Definitely Visual Basic 6.

Since I avoid programming concepts younger than myself that's not really an advantage.

The concept of functional programming is utterly useless for non trivial concurrency (ie. not the stuff Haskell programmers love). There is nothing functional about Erlang's concurrent features for instance.

I'm still hoping Adobe will fucking open-source CF. It's a shame to see CFML dying, but at the same time, it also ensures I'll have a well-paying job for the rest of my life, even if I am constantly fired for whatever reason. (not that I ever would be)

Then again, OpenBD can always just be updated and take charge of CFML, rather than just hoping Adobe will do anything of actual value. That requires me to get off my ass to learn Java, though.


Let's not forget that they restored it, even against his wishes for it to have been deleted. I hope they get bit in the ass for doing so.

Do you realize how young programming is as a field?
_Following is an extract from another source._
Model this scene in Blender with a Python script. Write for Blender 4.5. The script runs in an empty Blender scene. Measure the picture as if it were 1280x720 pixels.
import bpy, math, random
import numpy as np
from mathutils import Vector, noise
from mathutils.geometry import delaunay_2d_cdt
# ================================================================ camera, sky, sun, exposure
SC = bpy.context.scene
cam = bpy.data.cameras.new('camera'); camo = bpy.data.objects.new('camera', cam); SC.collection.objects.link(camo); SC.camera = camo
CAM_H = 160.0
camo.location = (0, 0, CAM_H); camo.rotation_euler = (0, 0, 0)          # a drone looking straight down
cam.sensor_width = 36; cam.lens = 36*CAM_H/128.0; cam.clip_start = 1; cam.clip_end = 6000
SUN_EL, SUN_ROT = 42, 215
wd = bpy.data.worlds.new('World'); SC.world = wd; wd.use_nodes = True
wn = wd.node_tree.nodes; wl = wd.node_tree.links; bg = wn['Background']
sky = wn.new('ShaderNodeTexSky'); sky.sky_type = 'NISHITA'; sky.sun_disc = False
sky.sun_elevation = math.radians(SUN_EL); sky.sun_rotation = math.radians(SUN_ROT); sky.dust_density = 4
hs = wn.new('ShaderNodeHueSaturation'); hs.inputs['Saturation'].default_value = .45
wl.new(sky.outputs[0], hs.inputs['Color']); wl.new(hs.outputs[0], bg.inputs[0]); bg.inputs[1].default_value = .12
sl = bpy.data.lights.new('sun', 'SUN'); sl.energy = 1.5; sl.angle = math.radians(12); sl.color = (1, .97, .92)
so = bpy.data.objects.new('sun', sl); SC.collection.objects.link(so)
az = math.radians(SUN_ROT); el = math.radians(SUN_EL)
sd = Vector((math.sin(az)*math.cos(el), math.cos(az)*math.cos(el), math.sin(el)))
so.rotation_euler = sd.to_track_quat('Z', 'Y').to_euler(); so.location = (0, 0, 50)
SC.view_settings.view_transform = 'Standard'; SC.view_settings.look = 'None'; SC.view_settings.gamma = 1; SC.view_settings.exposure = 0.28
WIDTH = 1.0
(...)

Even if you were 13 years old that's a stupid thing to say.

FOR WHAT FUCKING PURPOSE

csc.villanova.edu/~japaridz/CL/

Lower wages even more. Swarming us with subhumans is still not enough.

No one has mentioned it yet, but I think we'll move more into 2D and 3D graphical programming environments.

Imagine being in a VR simulator connecting streams of various prefab core components together.

sounds tedious as fuck, fam

Clojure would like to have a word.

tbh, most of these students still won't be programmers. We'll have an increase in programmers, but the vast majority of them will never touch it again. Maybe the smarter ones will use it to make their office job easier.

When you have processes (agents, actors, whatever) with internal state passing messages around, like in Erlang and Clojure, I don't think calling that functional is justified.

Isn't clojure only semi-popular because people stuck in the Java dumpster are desperate to find a way to avoid the Buckley-level of wordswordswords? No one allowed to use non-JVM languages seems to give a shit about LISP other than undergrads.